## DIRECTION
Pictures must not be retyped. Return exactly the lines from the one with "Build this scene" through the one with "col = scene.collection", both included, and no others.

------------------------------------------------------------

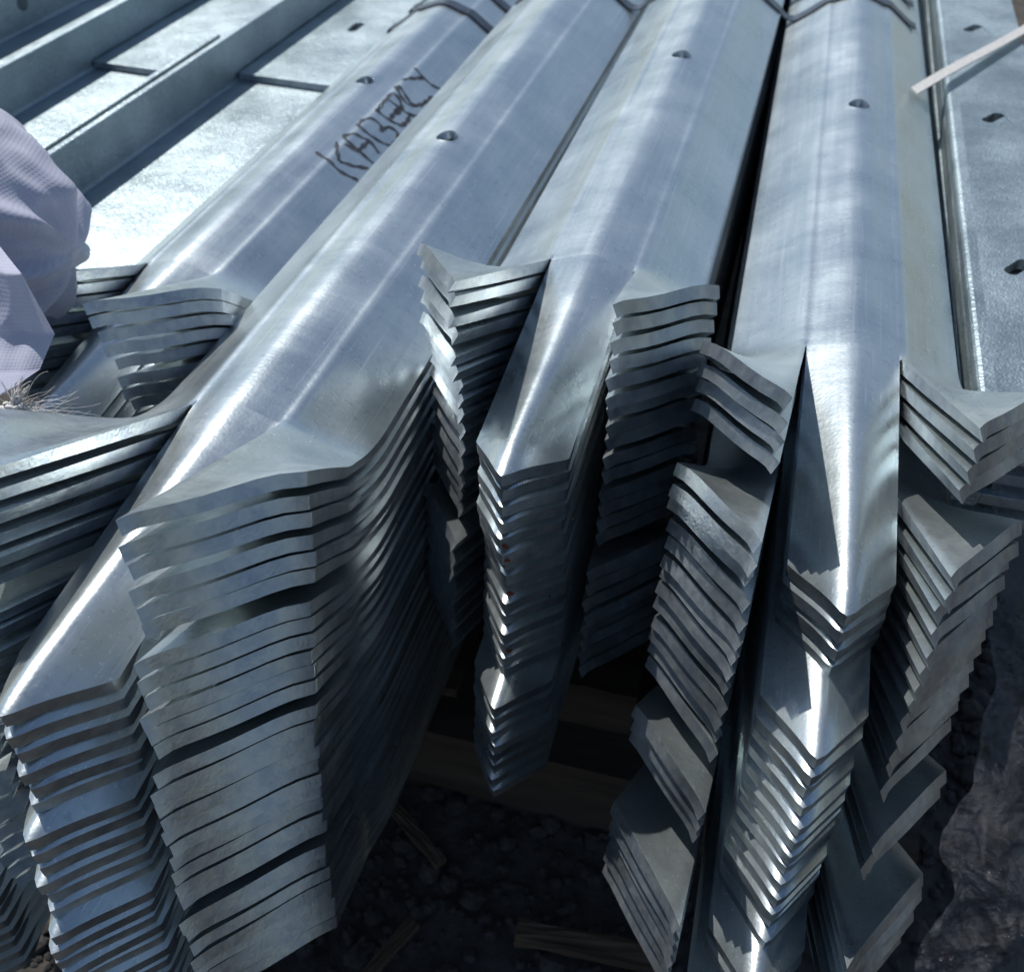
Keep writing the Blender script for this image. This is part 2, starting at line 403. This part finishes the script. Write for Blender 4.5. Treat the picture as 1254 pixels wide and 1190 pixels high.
S4 = stack('stack beside the film', 'pales of the stack beside the plastic film', 37.1, 271.5, -8, math.radians(-0.1),
           rows([(4, 0, 0, -1.5, 0, 0.6), (13, -1, -24, -37, 0.7, 0.3), (3, -2, -51, -52, 1, 0.3), (6, -3.5, -73, -77, 1.2, 0.4)]),
           'topmost galvanised pale beside the plastic film, its left and right points bent up')
S3 = stack('middle stack', 'pales of the middle stack', -47, 291, -1.2, math.radians(-1.7),
           rows([(6, 0, 0, 0, 0, 0.4), (9, 0, 4, 1, 1.2, 0.3), (8, -0.5, -9, -13, 0.8, 0.25), (3, 0, 90, 95, 0.5, 0.4)], pitch=5.6),
           'topmost galvanised pale of the middle stack, dark gaps along both sides')
S2 = stack('big left front stack', 'pales of the big stack in the left foreground', -131.2, 200, -9, math.radians(-2.2),
           rows([(3, 0, 0, -1.5, 0, 0.6), (3, 0.6, -3.5, -4.5, 0.9, 0.3), (6, 0, -10, -14, 0.9, 0.2), (10, 0, -18, -25, 0.4, 0.1), (2, 0, -28.5, -29, 1.4, 0.05), (6, 0.5, -29.5, -32, 1.8, 0.2)], 0.4, pitch=5.15),
           'topmost galvanised pale of the big left front stack, with a glinting centre point')
S1 = stack('stack with marker writing', 'pales of the stack with marker writing', -205.5, 299, -30.5, math.radians(-2.2),
           rows([(2, 0, 0, 0, 0, 0.8), (8, 0.6, 2, 7, 0.6, 0.7), (4, 1, -66, -70, 3, 0.6), (9, 5, -110, -116, 3, 0.6)], 0.6),
           'topmost galvanised pale with handwritten black marker lettering')

# marker lettering on the top pale of its stack: ink strokes in the pale's own (x, y)
INK = [[(8.51, 104.66), (15.4, 102.76), (20.59, 101.49), (27.68, 104.84)], [(11.91, 119.51), (15.55, 111.8), (18.41, 106.94)], [(18.41, 106.94), (23.11, 111.33), (27.55, 117.5)], [(12.29, 127.14), (15.14, 131.61), (18.29, 133.03), (21.18, 135.08), (24.06, 133.9), (26.82, 132.27)], [(12.29, 127.14), (14.87, 123.86), (20.29, 123.19), (27.62, 122.86)], [(15.44, 120.21), (21.27, 122.21)], [(20.81, 123.41), (21.12, 134.42)], [(13.82, 139.6), (18.49, 138.87), (23.56, 140.17), (27.58, 142.72)], [(13.82, 139.6), (13.72, 146.26), (16.33, 151.0), (19.54, 151.69), (21.75, 150.0), (21.8, 147.36)], [(21.75, 150.0), (23.53, 155.4), (26.76, 156.13), (28.41, 152.11), (28.5, 145.33), (27.58, 142.72)], [(14.64, 159.52), (18.24, 159.37), (22.27, 160.56), (26.41, 163.28)], [(15.67, 159.38), (15.11, 167.63), (14.64, 181.14)], [(21.25, 161.59), (20.93, 173.93)], [(26.41, 163.28), (26.73, 170.5), (25.67, 176.22)], [(14.78, 173.71), (20.44, 174.39), (25.67, 176.22), (28.75, 180.61)], [(14.64, 181.14), (17.99, 181.1), (21.84, 175.94), (21.69, 167.4)], [(13.41, 188.9), (19.11, 183.47), (23.2, 183.15), (26.51, 190.81), (27.71, 204.05)], [(14.06, 190.79), (18.8, 187.99), (22.36, 185.52), (25.87, 186.87)], [(14.12, 197.99), (16.93, 204.46), (20.08, 212.13)], [(14.25, 214.77), (19.52, 212.75), (24.44, 212.54), (29.66, 216.74)]]
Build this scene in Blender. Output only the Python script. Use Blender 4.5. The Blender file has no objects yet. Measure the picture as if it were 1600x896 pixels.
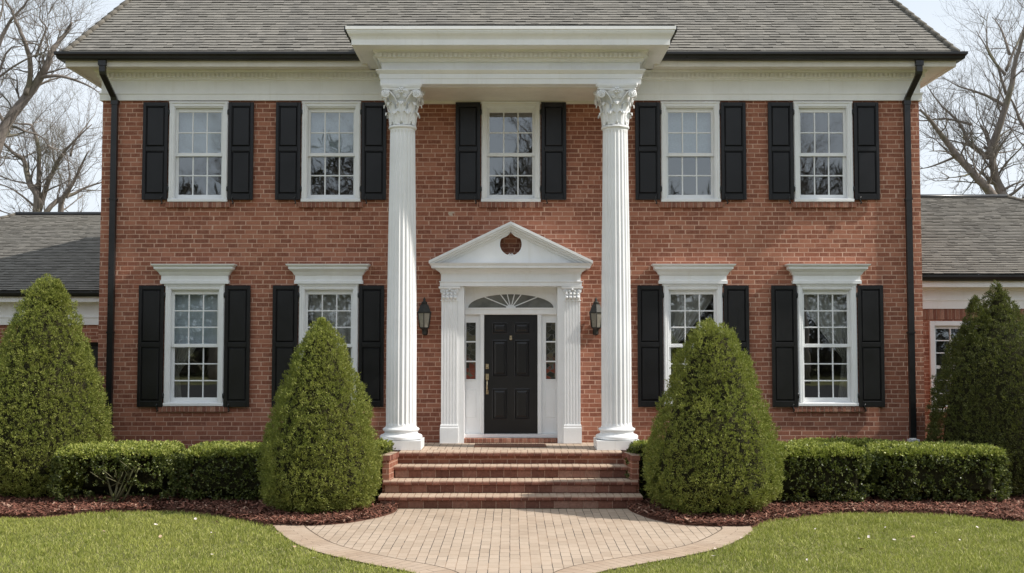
import bpy, bmesh, math, random
import numpy as np
from mathutils import Vector, Matrix, noise
R = math.radians
random.seed(7); rng = np.random.default_rng(7)
scene = bpy.context.scene
col = scene.collection

# ------------------------------------------------------------------ helpers
class MB:
    """collects faces of one mesh"""
    def __init__(s): s.v=[]; s.f=[]; s.m=[]; s.uv=None; s.smooth=[]
    def add(s, vs, fs, mi=0, sm=False):
        o=len(s.v); s.v.extend([tuple(p) for p in vs])
        for f in fs: s.f.append(tuple(i+o for i in f)); s.m.append(mi); s.smooth.append(sm)
    def box(s,x0,x1,y0,y1,z0,z1,mi=0):
        x0,x1=min(x0,x1),max(x0,x1); y0,y1=min(y0,y1),max(y0,y1); z0,z1=min(z0,z1),max(z0,z1)
        s.add([(x0,y0,z0),(x1,y0,z0),(x1,y1,z0),(x0,y1,z0),(x0,y0,z1),(x1,y0,z1),(x1,y1,z1),(x0,y1,z1)],
              [(0,3,2,1),(4,5,6,7),(0,1,5,4),(1,2,6,5),(2,3,7,6),(3,0,4,7)],mi)
    def bbox(s,x0,x1,y0,y1,z0,z1,b,mi=0):
        """box whose front (-y) face edges are chamfered by b"""
        s.add([(x0,y0+b,z0),(x1,y0+b,z0),(x1,y1,z0),(x0,y1,z0),(x0,y0+b,z1),(x1,y0+b,z1),(x1,y1,z1),(x0,y1,z1),
               (x0+b,y0,z0+b),(x1-b,y0,z0+b),(x1-b,y0,z1-b),(x0+b,y0,z1-b)],
              [(0,3,2,1),(4,5,6,7),(1,2,6,5),(2,3,7,6),(3,0,4,7),(8,9,10,11),(0,1,9,8),(1,5,10,9),(5,4,11,10),(4,0,8,11)],mi)
    def prism_y(s,poly,y0,y1,mi=0):
        """polygon in xz extruded along y"""
        n=len(poly)
        s.add([(x,y0,z) for x,z in poly]+[(x,y1,z) for x,z in poly],
              [tuple(range(n)),tuple(reversed(range(n,2*n)))]+[(i,i+n,(i+1)%n+n,(i+1)%n) for i in range(n)],mi)
    def prism_z(s,poly,z0,z1,mi=0):
        n=len(poly)
        s.add([(x,y,z0) for x,y in poly]+[(x,y,z1) for x,y in poly],
              [tuple(reversed(range(n))),tuple(range(n,2*n))]+[(i,(i+1)%n,(i+1)%n+n,i+n) for i in range(n)],mi)
    def lathe(s,prof,c,n=32,mi=0,sm=True,rot=0.0,cap=True):
        vs=[];fs=[]
        for r,z in prof:
            for k in range(n):
                a=2*math.pi*k/n+rot; vs.append((c[0]+r*math.cos(a),c[1]+r*math.sin(a),c[2]+z))
        for i in range(len(prof)-1):
            for k in range(n):
                k2=(k+1)%n; fs.append((i*n+k,i*n+k2,(i+1)*n+k2,(i+1)*n+k))
        if cap: fs.append(tuple(reversed(range(n)))); fs.append(tuple(range((len(prof)-1)*n,len(prof)*n)))
        s.add(vs,fs,mi,sm)
    def tube(s,pts,rad,n=6,mi=0,sm=True,cap=True):
        pts=[Vector(p) for p in pts]
        if not hasattr(rad,'__len__'): rad=[rad]*len(pts)
        vs=[];fs=[]
        ref=Vector((0.31,0.87,0.2)).normalized()
        for i,p in enumerate(pts):
            t=(pts[min(i+1,len(pts)-1)]-pts[max(i-1,0)])
            t=t.normalized() if t.length>1e-9 else Vector((0,0,1))
            a=t.cross(ref)
            if a.length<1e-3: a=t.cross(Vector((1,0,0)))
            a.normalize(); b=t.cross(a)
            for k in range(n):
                g=2*math.pi*k/n; vs.append(p+(a*math.cos(g)+b*math.sin(g))*rad[i])
        for i in range(len(pts)-1):
            for k in range(n):
                k2=(k+1)%n; fs.append((i*n+k,i*n+k2,(i+1)*n+k2,(i+1)*n+k))
        if cap: fs.append(tuple(reversed(range(n)))); fs.append(tuple(range((len(pts)-1)*n,len(pts)*n)))
        s.add(vs,fs,mi,sm)
    def sweep(s,path,prof,mi=0,closed=False,caps=True):
        """profile [(out,z)] along an xy path; out is to the right of travel; corners mitred"""
        n=len(path); m=len(prof); vs=[]
        P=[Vector((p[0],p[1])) for p in path]
        for i in range(n):
            d0=None;d1=None
            if i>0 or closed: d0=(P[i]-P[i-1]).normalized()
            if i<n-1 or closed: d1=(P[(i+1)%n]-P[i]).normalized()
            if d0 is None: d0=d1
            if d1 is None: d1=d0
            n0=Vector((d0.y,-d0.x)); n1=Vector((d1.y,-d1.x))
            mt=(n0+n1); mt=mt/(1+n0.dot(n1))
            for o,z in prof: vs.append((P[i].x+mt.x*o,P[i].y+mt.y*o,z))
        fs=[]
        for i in range(n if closed else n-1):
            j=(i+1)%n
            for k in range(m-1): fs.append((i*m+k,j*m+k,j*m+k+1,i*m+k+1))
        if caps and not closed: fs.append(tuple(range(m))); fs.append(tuple(reversed(range((n-1)*m,n*m))))
        s.add(vs,fs,mi)
    def build(s,name,mats,parent=None,loc=None,fix=True):
        me=bpy.data.meshes.new(name); me.from_pydata(s.v,[],s.f)
        if not isinstance(mats,(list,tuple)): mats=[mats]
        for m in mats: me.materials.append(m)
        me.polygons.foreach_set('material_index',s.m); me.polygons.foreach_set('use_smooth',s.smooth)
        if s.uv:
            l=me.uv_layers.new(name='UVMap'); l.data.foreach_set('uv',[c for p in s.uv for c in p])
        if fix:
            bm=bmesh.new(); bm.from_mesh(me); bmesh.ops.recalc_face_normals(bm,faces=bm.faces); bm.to_mesh(me); bm.free()
        me.update()
        o=bpy.data.objects.new(name,me); col.objects.link(o)
        if parent: o.parent=parent
        if loc: o.location=loc
        return o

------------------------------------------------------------

## RESPONSE FOR THIS EXERCISE
Build this scene in Blender. Output only the Python script. Use Blender 4.5. The Blender file has no objects yet. Measure the picture as if it were 1600x896 pixels.
import bpy, bmesh, math, random
import numpy as np
from mathutils import Vector, Matrix, noise
R = math.radians
random.seed(7); rng = np.random.default_rng(7)
scene = bpy.context.scene
col = scene.collection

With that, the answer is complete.